SHOCKHOUND: Ti ricordi quando gli stadi avevano i nomi di grandi personaggi che avevano fatto grandi cose e non quelli delle aziende che hanno pagato per costruirli? 

AMENT: Sì. E adesso tutti quei nomi sono cambiati perché tutte le banche stanno uscendo dal business e tutte le compagnie di assicurazione stanno uscendo dal business. Tutto sembra essere stato raggiunto dalla distorsione del business e dal modo in cui le cose sono state gestite.

SHOCKHOUND: Il che ci porta al potenziale accordo Ticketmaster e LiveNation. [Le due aziende sono attualmente in fase di negoziazione per fondersi] Se le band non riescono più a vendere dischi perché la musica gira gratis in internet, come può guadagnare un artista se una corporation controlla anche i soldi che si possono fare on the road? 

AMENT: Bè, devo dire, sono lieto di vederlo sui giornali e sono lieto di vedere che le persone gli stiano dando attenzione, e spero che tante band vadano a fondo su questa cosa. E poi l’altra parte di me dice “Dove eravate 15 anni fa?” [ride] Perché noi non abbiamo trovato nessuno. [Ament e Gossard testimoniarono davanti al Congresso nel 1994, affermando che Ticketmaster era un monopolio in violazione delle leggi antitrust.] E’ uno scherzo.

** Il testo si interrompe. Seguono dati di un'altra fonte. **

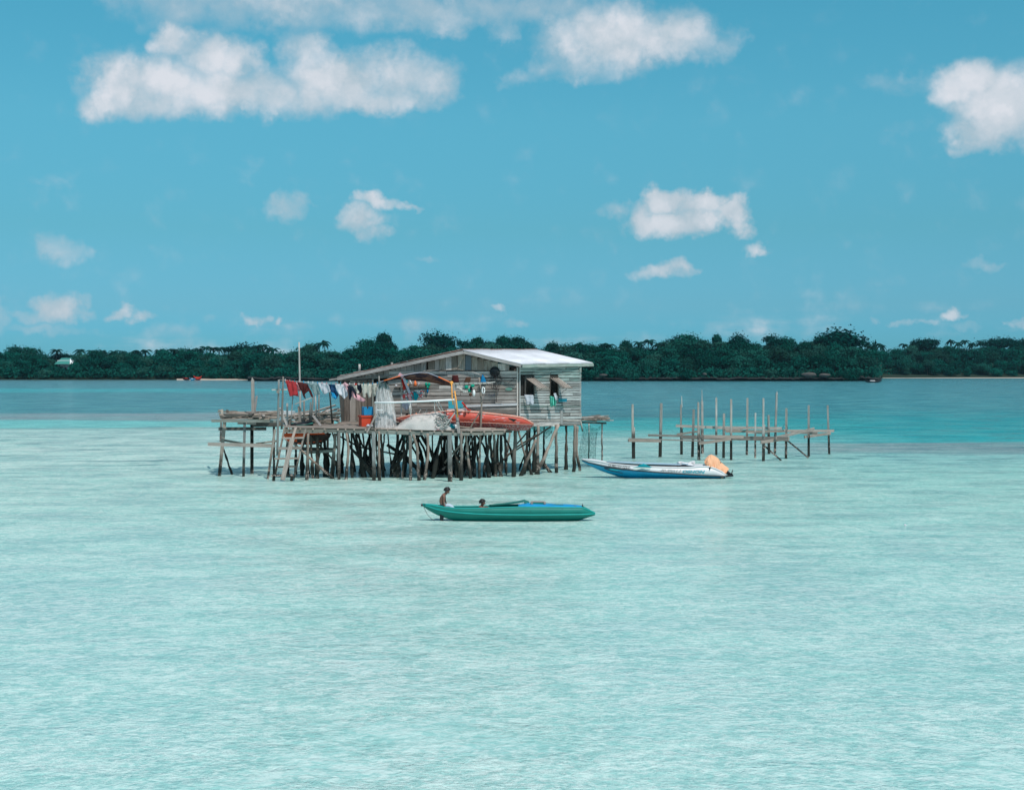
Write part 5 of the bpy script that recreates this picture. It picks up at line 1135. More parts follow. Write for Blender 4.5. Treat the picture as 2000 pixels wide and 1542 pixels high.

Funziona bene per le grandissime band, ma per gli altri in una situazione intermedia, o ancora peggio, una giovane band che forse non sta vendendo dischi e si sta rivolgendo a posti per suonare su cui loro hanno il controllo: sei fottuto. Spero davvero che il Congresso faccia qualcosa in merito stavolta, anziché chiudere un occhio, perché questo è quello che è successo 15 anni fa.

SHOCKHOUND: Fortunatamente per la tua band, potete far uscire il vostro prossimo album con la vostra etichetta e probabilmente avrete più controllo sulla vostra musica come mai prima. 

AMENT: Assolutamente. E’ un buon momento per essere un libero professionista.